Nebraska city starts licenses aimed at immigrants

OMAHA, Neb. (AP) — The small Nebraska city of Fremont started requiring licenses Thursday for anyone who wants to rent there as part of rules aimed at restricting illegal immigration.

Fremont Police Chief Jeff Elliott said two applications were submitted Thursday morning and both people received licenses after paying the $5 fee and filling out a form declaring whether they have legal permission to live in the country. Those were the only applications submitted by Thursday afternoon.

"The press is outnumbering applicants 10-to-1 at this point," Elliott said Thursday.

Nearly four years after voters first approved the ordinance, the city of 26,000 people about 30 miles northwest of Omaha began enforcing the housing restrictions.

Fremont has drawn national attention as one of a handful of communities that have tried to implement their own rules to limit illegal immigration. Voters in the city affirmed the housing restrictions again in a February election.

Civil rights groups challenged the rules in court, but a federal appeals court upheld Fremont's ordinance last year. So unless the U.S. Supreme Court intervenes, the housing rules will be enforced.

The civil rights groups and housing officials say they are monitoring the process of granting the licenses for any problems or examples of discrimination. They're also holding educational meetings for Fremont residents.

"We're just crossing our fingers and hoping everybody plays by the rules," said Joe Garcia, director of the Fair Housing Center of Nebraska and Iowa.

Michelle Knapp, who has helped organize the meetings, said there's a lot of confusion about what the ordinance requires at this point. For instance, Knapp said some landlords were asking tenants for permits before the rule even took effect.

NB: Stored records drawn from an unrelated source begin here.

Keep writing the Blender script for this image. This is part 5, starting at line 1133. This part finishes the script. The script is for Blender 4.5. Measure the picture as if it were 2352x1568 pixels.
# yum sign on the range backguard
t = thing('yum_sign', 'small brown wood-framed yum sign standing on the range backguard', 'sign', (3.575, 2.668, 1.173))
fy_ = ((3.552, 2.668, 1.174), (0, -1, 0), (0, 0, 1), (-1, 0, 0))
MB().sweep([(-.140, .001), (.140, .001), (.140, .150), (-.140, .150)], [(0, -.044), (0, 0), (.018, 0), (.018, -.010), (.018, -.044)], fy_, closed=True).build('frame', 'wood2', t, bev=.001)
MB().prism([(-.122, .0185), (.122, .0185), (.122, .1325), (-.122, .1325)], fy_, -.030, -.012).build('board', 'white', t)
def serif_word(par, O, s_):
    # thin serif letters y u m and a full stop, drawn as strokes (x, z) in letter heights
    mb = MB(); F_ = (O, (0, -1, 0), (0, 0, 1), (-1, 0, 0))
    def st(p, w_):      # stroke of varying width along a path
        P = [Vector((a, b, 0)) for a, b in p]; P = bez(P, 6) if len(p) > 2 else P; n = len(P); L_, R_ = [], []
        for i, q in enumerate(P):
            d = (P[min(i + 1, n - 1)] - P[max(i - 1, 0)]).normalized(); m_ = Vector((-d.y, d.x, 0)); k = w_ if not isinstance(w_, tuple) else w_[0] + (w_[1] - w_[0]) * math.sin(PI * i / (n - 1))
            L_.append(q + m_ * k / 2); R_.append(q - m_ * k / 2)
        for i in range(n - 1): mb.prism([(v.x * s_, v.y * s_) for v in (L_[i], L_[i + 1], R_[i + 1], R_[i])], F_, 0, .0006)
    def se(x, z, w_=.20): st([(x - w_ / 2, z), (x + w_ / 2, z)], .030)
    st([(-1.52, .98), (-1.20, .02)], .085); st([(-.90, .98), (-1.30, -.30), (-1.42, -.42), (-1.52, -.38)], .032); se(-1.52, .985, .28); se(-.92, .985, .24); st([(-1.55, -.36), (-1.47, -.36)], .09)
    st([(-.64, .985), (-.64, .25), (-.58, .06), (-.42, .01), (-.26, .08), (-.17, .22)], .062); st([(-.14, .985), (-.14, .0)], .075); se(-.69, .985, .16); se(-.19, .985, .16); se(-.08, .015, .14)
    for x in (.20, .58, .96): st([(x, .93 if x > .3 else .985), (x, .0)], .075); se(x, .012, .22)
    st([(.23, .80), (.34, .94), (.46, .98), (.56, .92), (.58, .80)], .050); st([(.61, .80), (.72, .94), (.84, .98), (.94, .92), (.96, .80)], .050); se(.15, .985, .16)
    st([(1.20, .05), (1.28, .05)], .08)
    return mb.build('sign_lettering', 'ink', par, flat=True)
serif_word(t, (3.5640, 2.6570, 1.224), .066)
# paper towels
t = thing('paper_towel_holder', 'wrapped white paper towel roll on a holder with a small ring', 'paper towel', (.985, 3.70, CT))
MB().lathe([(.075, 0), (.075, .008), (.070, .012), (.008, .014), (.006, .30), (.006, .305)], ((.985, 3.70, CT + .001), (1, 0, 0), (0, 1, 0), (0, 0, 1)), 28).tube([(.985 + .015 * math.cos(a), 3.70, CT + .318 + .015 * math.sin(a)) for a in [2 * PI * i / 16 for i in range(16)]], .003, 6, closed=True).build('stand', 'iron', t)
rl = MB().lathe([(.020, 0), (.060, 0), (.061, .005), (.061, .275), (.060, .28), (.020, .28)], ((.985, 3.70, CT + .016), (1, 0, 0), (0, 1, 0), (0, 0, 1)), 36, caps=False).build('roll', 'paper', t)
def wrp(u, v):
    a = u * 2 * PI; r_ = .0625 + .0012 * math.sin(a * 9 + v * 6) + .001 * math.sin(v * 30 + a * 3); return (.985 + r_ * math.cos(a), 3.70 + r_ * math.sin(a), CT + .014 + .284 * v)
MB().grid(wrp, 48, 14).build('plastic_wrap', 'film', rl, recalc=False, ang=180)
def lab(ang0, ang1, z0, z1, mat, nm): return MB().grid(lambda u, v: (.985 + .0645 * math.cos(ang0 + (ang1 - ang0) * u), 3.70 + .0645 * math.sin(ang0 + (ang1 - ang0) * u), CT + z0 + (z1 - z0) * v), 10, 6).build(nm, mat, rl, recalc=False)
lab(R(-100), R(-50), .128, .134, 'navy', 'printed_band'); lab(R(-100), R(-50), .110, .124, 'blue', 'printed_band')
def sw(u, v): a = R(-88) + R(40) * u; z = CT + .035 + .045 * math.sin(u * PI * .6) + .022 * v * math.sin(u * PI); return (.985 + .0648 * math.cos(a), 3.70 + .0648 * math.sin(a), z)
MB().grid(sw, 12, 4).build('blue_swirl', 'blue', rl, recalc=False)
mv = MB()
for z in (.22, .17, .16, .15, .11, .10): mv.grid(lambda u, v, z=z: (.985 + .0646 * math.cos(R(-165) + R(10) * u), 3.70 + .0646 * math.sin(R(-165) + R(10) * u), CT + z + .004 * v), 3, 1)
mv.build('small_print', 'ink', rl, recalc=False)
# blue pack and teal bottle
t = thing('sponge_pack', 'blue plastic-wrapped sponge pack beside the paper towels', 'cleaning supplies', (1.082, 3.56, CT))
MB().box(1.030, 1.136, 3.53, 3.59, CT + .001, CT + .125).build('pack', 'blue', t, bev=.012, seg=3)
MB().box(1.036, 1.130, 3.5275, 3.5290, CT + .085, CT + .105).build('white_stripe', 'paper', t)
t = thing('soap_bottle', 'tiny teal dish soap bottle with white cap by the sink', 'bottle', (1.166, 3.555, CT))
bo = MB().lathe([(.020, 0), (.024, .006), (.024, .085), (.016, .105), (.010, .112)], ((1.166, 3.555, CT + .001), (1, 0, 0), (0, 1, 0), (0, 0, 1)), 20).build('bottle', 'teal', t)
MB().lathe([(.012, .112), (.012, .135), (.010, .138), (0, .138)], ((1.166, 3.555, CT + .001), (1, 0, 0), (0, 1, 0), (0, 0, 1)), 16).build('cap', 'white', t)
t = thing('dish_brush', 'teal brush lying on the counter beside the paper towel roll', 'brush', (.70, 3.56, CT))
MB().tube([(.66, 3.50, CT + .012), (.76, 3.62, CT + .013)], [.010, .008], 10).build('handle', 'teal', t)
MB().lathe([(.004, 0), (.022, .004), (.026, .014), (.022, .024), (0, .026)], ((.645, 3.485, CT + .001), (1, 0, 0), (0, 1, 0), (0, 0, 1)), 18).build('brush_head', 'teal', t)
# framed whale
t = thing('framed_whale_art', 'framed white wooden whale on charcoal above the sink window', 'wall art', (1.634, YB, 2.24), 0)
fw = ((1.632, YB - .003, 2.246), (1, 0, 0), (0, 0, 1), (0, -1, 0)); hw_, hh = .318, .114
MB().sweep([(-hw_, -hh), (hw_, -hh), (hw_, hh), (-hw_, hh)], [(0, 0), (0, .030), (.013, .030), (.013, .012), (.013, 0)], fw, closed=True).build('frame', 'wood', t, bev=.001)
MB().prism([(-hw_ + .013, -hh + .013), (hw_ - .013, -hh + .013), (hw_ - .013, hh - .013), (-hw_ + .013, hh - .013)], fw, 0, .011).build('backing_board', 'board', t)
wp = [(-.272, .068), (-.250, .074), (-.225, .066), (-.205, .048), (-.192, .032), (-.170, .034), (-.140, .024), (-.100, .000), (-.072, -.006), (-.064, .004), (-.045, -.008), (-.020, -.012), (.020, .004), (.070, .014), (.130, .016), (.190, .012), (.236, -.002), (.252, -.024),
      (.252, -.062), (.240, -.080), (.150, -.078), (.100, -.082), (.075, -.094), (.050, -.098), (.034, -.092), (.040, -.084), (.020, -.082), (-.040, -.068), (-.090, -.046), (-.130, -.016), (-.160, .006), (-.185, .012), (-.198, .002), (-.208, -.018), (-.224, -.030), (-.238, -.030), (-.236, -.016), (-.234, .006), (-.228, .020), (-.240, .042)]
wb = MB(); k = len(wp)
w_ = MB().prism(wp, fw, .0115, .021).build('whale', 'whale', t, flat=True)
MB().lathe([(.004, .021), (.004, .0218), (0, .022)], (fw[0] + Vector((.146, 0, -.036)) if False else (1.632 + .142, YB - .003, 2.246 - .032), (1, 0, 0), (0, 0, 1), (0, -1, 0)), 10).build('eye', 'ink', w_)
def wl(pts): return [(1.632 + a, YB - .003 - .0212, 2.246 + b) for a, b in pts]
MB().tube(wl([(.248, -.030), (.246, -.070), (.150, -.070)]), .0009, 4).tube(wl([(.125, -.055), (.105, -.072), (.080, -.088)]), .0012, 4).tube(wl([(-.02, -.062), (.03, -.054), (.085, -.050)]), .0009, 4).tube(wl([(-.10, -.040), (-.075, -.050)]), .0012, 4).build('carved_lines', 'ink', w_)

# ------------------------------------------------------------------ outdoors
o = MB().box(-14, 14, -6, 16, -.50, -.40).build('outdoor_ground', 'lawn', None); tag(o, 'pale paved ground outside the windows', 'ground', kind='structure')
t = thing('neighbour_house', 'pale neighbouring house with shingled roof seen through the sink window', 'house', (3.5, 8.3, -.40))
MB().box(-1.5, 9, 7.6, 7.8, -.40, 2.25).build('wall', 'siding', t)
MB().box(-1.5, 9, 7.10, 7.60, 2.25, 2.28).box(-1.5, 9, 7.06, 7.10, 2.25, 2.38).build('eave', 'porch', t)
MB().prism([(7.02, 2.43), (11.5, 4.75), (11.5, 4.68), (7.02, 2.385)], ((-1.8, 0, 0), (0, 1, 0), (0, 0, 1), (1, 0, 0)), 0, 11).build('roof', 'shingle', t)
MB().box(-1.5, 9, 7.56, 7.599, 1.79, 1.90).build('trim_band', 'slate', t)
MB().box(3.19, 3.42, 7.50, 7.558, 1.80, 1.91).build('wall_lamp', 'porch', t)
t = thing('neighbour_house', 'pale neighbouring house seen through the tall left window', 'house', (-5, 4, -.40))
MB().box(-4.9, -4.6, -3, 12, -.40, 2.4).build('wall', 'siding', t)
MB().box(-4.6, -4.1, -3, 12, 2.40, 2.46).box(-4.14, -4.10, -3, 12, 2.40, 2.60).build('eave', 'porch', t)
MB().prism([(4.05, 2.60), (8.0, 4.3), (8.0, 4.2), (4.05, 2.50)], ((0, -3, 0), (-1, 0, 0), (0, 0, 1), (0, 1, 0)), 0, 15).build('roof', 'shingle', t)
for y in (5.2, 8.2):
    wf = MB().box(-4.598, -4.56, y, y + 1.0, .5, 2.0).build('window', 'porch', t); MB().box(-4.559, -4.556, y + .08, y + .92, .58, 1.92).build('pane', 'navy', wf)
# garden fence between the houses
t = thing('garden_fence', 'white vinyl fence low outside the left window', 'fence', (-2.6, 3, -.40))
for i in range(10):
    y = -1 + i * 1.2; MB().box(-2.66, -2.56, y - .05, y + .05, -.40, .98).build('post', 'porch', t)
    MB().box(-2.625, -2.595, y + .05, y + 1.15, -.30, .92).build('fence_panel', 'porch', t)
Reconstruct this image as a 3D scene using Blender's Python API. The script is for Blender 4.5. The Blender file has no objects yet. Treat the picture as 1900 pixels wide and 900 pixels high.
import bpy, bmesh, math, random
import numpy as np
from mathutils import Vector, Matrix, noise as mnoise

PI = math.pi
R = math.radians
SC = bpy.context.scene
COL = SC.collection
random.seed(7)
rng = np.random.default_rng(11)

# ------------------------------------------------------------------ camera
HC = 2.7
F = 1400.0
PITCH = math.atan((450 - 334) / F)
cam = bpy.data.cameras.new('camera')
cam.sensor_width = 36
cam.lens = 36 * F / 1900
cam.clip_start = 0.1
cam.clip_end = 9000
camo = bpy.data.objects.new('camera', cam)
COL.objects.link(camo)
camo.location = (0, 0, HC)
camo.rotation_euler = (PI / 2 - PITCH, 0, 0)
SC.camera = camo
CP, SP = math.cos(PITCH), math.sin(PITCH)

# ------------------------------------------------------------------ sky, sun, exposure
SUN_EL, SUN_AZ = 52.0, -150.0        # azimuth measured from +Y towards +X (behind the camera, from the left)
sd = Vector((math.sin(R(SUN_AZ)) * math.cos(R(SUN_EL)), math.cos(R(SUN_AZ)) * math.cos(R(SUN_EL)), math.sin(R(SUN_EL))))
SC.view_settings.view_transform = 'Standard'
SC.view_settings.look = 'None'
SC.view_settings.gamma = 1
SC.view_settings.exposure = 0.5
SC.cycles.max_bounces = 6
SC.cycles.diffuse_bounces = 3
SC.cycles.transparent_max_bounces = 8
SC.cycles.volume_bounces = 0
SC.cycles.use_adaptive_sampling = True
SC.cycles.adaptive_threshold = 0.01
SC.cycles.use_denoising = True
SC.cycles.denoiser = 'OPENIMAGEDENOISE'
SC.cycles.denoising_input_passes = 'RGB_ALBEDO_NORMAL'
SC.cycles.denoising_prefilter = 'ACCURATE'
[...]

The city of Fremont has spent $184,050 defending its immigration ordinance between the initial approval in 2010 and last fall. The total hasn't been updated for the current fiscal year, but the numbers remain relatively modest because the lawyer who helped draft the rules, Kansas Secretary of State Kris Kobach, has defended the city for free.

Critics of the ordinance remain worried that enforcing the housing rules will lead to additional lawsuits against Fremont and landlords that could be costly.

And the federal Department of Housing and Urban Development warned last year that Fremont could lose community-development grants that have been worth $7.1 million over the past 15 years.

Ever since 2012, Fremont has been enforcing the other half of the city's immigration ordinance that requires employers to use a federal online system to check whether prospective employees are permitted to work in the U.S.

That requirement has proven less controversial, partly because many larger employers were already using that federal E-Verify system before the ordinance was adopted.